Warto pamiętać, że eTA nie jest wymagana podczas przekroczenia lądowej granicy z Kanadą np. podczas przeprawy z USA nad Niagarę.
Po wylądowaniu w Montrealu i szybkiej odprawie paszportowo-wizowej udałem się do centrum do hotelu L’Appartement Hotel przy ulicy Rue Sherbrooke. W Kanadzie działa start-up amerykański – uber, który nie należy tam do najtańszych środków transportu ale moim zdaniem najwygodniejszy, zwłaszcza jak jest <24h na zwiedzanie miasta. Lotnisko nie jest daleko oddalone od centrum (25-30min) ale niestety są często korki.
Bazylika Notre-Dame
Nie będę się rozpisywać o bazylice – w internecie można znaleźć wiele informacji na jej temat.
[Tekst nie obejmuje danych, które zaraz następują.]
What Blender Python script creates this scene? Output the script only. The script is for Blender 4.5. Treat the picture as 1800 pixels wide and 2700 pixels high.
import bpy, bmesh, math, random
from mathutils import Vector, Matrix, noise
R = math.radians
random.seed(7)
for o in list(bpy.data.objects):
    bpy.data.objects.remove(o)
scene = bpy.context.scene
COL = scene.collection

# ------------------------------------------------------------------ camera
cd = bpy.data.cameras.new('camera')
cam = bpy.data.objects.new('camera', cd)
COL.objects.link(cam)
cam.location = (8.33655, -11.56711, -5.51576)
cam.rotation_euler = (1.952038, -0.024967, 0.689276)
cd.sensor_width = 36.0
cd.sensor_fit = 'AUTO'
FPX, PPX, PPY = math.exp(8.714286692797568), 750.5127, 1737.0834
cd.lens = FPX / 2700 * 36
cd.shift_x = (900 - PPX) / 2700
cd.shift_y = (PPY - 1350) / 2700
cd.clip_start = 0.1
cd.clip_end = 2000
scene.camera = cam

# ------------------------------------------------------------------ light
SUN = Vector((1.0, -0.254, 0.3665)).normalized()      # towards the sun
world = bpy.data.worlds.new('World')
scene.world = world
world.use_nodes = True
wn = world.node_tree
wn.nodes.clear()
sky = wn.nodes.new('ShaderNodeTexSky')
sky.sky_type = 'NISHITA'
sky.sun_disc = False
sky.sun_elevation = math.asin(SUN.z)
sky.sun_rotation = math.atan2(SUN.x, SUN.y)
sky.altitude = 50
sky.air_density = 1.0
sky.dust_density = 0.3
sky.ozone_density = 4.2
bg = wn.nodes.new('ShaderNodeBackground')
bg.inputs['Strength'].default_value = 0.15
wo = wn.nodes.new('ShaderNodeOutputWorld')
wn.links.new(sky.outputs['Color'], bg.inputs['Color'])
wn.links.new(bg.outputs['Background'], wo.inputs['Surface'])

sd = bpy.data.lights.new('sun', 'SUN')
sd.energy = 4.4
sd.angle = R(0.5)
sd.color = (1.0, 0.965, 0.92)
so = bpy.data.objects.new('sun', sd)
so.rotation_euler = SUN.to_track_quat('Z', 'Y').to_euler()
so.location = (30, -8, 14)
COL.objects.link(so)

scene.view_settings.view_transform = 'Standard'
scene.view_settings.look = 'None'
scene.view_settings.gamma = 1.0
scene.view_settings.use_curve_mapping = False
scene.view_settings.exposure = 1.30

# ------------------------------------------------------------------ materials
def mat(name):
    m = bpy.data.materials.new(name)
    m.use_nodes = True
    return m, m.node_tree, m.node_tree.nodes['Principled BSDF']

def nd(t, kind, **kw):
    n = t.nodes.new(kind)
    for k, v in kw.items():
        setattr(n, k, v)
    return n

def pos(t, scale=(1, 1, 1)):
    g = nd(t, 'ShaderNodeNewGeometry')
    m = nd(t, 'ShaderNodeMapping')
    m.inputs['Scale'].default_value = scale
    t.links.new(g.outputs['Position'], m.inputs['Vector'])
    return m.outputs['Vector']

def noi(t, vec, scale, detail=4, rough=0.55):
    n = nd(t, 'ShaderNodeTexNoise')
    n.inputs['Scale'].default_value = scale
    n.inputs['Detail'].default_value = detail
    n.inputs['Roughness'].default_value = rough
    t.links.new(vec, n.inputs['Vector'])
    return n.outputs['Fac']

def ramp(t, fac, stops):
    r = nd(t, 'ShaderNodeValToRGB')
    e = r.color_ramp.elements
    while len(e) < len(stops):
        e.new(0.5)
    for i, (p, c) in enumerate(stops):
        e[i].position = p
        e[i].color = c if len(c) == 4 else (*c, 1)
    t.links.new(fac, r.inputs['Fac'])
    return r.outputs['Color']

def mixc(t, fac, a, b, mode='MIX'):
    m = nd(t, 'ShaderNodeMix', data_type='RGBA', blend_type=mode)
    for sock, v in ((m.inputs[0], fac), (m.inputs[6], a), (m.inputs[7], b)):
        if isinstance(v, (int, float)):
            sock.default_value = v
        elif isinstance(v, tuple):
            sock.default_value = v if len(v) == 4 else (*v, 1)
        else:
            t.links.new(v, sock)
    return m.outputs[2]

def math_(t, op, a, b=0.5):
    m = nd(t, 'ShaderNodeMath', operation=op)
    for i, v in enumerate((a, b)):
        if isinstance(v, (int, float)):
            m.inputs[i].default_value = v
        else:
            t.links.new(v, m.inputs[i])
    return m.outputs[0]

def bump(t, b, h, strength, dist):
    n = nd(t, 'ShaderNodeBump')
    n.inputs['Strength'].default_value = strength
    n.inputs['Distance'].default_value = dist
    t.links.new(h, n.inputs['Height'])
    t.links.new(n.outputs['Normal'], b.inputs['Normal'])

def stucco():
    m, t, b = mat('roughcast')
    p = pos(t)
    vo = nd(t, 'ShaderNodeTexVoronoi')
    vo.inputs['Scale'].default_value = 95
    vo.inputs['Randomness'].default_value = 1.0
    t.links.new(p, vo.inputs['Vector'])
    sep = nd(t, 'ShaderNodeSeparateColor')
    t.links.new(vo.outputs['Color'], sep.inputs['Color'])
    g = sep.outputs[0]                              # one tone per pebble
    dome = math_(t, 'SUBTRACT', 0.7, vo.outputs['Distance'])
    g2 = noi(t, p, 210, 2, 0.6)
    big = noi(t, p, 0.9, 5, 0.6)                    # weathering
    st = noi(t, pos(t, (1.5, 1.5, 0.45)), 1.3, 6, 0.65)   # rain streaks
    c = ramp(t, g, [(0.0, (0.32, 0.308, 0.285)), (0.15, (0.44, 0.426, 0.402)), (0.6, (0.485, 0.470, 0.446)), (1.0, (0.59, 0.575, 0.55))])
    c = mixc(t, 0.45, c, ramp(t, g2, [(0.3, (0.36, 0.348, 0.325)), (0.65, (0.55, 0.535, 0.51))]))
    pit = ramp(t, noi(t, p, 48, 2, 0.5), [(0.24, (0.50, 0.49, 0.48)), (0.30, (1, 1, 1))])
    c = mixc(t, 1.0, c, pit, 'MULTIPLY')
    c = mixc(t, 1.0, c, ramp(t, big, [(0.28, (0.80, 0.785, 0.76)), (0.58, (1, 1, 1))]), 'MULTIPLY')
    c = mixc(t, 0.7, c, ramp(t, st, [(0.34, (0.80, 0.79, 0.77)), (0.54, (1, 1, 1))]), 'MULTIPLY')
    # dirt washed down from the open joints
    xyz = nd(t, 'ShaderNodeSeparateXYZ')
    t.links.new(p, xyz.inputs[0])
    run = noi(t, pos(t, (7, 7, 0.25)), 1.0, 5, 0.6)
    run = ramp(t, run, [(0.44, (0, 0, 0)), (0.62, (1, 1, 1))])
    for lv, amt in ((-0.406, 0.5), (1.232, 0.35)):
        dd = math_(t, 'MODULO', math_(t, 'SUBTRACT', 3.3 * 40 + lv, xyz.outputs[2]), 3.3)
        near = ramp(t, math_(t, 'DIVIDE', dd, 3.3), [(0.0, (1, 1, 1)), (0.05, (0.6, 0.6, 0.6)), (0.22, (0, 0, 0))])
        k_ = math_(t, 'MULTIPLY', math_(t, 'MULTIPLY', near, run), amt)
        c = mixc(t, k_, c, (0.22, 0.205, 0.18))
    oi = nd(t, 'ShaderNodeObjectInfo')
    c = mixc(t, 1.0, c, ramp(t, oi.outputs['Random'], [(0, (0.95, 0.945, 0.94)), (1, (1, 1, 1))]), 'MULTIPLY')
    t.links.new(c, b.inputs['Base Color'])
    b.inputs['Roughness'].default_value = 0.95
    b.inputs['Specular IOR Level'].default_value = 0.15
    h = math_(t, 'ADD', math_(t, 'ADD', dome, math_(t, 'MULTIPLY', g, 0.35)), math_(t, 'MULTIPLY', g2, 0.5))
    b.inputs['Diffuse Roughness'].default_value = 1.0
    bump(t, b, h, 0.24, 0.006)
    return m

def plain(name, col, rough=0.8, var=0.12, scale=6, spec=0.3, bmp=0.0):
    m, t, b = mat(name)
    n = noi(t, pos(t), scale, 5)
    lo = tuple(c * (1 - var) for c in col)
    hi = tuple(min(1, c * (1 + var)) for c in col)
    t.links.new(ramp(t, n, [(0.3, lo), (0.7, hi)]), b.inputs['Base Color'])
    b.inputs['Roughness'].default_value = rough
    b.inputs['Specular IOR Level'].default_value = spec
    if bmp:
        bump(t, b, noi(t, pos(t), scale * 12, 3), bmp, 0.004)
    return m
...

Jednak same zdjęcia powinny mówić za siebie – jest to miejsce warte zobaczenia na własne oczy.
Bazylika jest otwarta dla wiernych (bezpłatnie oczywiście) i również zwiedzających w konkretnych godzinach. Wejściówka do bazyliki wtedy jest płatna i wynosi 6 dolarów kanadyjskich. Pani zręcznie wydaje 2x 2 dolary reszty. Jak się potem okazuje, wszystko w środku jest płatne 2 dolary (np. świeczki) 😉
Miasto ma uroczą starówkę i uliczki ale przyznam, że nie było to moim celem wyprawy. Postanowiłem udać się do portu nad rzekę Świętego Wawrzyńca.
Stara wieża zegarowa – Montreal.
Trzeba przyznać, że nurt bardzo szybki..czego zdjęcie nie pokazuje. Zajrzyjcie na youtube..
Jeden z budynków, który mi się spodobał w Montrealu przy placu Jacques-Cartier.
Podsumowanie
Montreal to miasto, które chciałem zobaczyć ze względu na bazylikę. Uważam, iż jest to idealny sposób na zagospodarowanie dłuższej przesiadki przed dalszą podróżą w głąb Kanady lub USA. Przyznam, że również chciałem przelecieć się pierwszy raz tzw. “ołówkiem” czyli Embraer-em 145 😉 Na poniższym zdjęciu środek transportu do Waszyngtonu, który był moim głównym celem podróży… chociaż jak się okazało, kilka dni później wróciłem ponownie do Kanady, ale już lądem…
Cześć,
Rozumiem, że przez Niagarę mogę dostać się do Montrealu bez wizy?
Masz na myśli “wpław” 😉 ? Teoretycznie lądem wygląda na to, że bez wizy jest szansa ale czemu? skoro łatwo, szybko i przyjemnie można wyrobić eTA przez internet. Do tego tylko kilka złotych.